Press-Republican

Outdoors

October 14, 2012

Food for thought: cattails a productive plant

Laced throughout the Champlain Valley there are wetlands full of cattails.

Beneath the tall grass-like leaves there are thousands of pounds of food and standing above the roots there is a potential business for the right entrepreneur.

Cattails are one of the most productive wild food sources.

According to Green Deane, wild forager and author of the website eattheweeds.com, “No green plant produces more edible starch per acre than the Cat O’ Nine Tails; not potatoes, rice, taros or yams.”

The starch in cattails is stored in underground rhizomes and its value as food could make harvesting the plant worthwhile.

Cattails are a native plant but are considered invasive because they spread so successfully. They are widespread in the Champlain Valley and are important in the long cycle of change when wetlands turn to firm ground. 

Their rhizomes spread with fleshy white roots that make a dense, strong support system in wet mud. Over time, deposition of silt from floods and accumulation of annual leaf litter builds firm layers of ground for woody shrubs and young trees.

Because of their affinity for mud, cattails are the natural home of muskrats. Muskrats take advantage of the grassy leaves and mud to build their lodges and to make feeding platforms. Red-winged blackbirds are also frequent users of cattails but many other birds, especially ducks, rely on cattail marshes for shelter.

In addition to being a possible food source for people and a habitat for wildlife, cattails are known for their thick, brown seed heads. Once dry, the elongated brown seed heads explode into featherweight fluff. Many innocent nature collectors have been unhappily surprised by the profuse fluff that appears without notice when flower spikes mature indoors.

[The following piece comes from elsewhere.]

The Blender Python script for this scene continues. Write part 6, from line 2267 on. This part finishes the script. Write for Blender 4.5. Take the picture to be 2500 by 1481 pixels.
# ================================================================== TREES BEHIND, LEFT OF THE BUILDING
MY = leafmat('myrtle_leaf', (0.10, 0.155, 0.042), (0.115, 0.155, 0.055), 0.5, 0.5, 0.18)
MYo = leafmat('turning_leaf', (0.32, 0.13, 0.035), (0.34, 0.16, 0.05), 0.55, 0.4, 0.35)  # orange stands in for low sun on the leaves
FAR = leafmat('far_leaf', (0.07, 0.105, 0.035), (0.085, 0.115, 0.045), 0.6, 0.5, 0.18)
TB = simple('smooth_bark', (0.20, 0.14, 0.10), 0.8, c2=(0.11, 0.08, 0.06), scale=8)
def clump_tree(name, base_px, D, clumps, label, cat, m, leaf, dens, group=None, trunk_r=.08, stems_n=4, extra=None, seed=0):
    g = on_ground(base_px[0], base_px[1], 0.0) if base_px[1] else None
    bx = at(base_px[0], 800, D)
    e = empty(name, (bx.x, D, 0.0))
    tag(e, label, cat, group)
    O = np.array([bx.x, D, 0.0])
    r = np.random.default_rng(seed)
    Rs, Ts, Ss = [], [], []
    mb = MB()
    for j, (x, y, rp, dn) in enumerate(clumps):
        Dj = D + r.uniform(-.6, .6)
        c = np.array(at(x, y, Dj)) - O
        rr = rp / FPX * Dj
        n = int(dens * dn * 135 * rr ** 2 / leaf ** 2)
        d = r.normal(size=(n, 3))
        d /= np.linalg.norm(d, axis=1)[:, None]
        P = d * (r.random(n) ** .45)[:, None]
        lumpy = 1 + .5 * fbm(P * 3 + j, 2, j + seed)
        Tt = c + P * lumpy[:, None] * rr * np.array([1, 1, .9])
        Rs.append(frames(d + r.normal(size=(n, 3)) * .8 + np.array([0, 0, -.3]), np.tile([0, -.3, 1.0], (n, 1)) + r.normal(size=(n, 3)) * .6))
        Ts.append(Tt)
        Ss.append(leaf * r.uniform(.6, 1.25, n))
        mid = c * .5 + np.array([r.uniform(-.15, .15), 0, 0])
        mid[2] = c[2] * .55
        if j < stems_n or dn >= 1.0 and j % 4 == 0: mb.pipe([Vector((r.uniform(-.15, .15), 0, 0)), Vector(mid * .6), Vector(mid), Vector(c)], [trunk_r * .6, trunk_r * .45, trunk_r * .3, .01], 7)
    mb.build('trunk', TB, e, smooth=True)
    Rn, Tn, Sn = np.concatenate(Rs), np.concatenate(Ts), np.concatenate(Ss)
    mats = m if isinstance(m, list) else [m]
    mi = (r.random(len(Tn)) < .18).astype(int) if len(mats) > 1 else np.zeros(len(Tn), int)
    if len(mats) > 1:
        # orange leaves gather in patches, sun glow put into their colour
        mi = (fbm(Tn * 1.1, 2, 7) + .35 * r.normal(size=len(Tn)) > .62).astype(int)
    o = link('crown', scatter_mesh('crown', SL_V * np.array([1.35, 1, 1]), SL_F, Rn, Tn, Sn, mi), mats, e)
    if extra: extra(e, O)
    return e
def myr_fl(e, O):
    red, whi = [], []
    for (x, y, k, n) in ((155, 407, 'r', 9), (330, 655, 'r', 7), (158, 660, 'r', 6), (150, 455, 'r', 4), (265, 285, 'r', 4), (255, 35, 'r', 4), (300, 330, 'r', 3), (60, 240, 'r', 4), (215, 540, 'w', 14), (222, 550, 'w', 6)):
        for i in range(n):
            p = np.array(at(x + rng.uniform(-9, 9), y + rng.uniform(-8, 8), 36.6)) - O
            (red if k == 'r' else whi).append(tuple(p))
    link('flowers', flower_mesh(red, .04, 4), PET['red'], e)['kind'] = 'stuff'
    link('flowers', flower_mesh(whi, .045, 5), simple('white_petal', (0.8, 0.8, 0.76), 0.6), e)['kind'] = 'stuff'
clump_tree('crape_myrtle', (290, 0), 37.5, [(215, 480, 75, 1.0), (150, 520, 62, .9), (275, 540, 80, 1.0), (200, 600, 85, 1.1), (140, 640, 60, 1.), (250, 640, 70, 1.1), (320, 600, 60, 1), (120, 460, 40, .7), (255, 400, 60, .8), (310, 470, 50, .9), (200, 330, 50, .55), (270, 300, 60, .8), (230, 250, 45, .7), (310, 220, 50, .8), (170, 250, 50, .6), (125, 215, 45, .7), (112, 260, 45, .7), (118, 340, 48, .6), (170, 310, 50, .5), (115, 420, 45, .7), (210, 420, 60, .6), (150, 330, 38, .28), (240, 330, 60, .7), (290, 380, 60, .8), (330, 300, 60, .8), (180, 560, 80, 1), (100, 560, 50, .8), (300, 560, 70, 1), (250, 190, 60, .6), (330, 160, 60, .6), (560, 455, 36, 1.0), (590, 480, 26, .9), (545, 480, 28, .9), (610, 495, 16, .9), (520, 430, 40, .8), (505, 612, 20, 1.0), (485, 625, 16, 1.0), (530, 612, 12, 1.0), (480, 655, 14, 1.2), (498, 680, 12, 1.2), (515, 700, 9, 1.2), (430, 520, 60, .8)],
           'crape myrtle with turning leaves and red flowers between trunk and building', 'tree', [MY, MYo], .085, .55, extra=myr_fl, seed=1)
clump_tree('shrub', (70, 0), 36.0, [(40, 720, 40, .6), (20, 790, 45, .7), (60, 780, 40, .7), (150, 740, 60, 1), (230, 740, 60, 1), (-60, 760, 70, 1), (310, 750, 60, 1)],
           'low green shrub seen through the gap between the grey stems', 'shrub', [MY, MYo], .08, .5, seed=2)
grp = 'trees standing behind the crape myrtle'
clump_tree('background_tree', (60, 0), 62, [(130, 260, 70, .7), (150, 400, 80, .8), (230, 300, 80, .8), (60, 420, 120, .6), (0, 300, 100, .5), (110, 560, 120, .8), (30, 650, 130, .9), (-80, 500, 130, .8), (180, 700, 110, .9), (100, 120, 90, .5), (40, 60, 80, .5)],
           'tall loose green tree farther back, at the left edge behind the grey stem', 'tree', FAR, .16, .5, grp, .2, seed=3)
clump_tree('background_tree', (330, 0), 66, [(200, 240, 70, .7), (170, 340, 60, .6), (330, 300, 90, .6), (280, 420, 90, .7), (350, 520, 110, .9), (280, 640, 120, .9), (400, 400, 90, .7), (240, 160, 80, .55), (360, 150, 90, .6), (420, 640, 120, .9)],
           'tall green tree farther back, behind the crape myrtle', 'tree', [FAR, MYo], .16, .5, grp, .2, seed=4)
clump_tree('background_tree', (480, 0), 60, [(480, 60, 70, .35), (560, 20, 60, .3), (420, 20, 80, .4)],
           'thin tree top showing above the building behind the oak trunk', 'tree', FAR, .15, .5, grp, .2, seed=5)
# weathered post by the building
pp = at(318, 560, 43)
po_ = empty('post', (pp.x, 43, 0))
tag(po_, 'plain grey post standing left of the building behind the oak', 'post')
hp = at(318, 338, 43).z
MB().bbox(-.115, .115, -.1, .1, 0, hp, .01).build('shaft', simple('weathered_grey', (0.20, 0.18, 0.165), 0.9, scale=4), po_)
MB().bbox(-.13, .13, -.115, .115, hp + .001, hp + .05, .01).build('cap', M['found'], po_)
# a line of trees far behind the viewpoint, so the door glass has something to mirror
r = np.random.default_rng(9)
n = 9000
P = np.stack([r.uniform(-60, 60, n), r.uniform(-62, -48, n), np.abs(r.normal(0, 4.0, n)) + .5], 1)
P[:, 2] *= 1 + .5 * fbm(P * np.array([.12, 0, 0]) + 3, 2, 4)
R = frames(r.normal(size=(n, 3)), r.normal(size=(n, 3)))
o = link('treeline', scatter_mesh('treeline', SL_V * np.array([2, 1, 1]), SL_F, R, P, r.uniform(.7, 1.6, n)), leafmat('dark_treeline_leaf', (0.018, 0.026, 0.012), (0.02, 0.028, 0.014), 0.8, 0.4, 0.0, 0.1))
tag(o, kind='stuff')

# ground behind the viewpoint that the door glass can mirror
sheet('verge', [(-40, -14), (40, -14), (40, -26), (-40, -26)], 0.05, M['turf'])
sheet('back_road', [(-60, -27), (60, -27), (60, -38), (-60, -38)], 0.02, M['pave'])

The fluff of cattails has been used in the past as an alternative to down for insulation and padding. It rebounds to nearly the original volume when compressed and is a natural, renewable and very inexpensive material that can be harvested without damage to the source. When dampened by dew or rain it looks like cotton candy. When thoroughly soaked, cattail down clumps like goose or duck down, but when kept dry and clean it will maintain loft for years.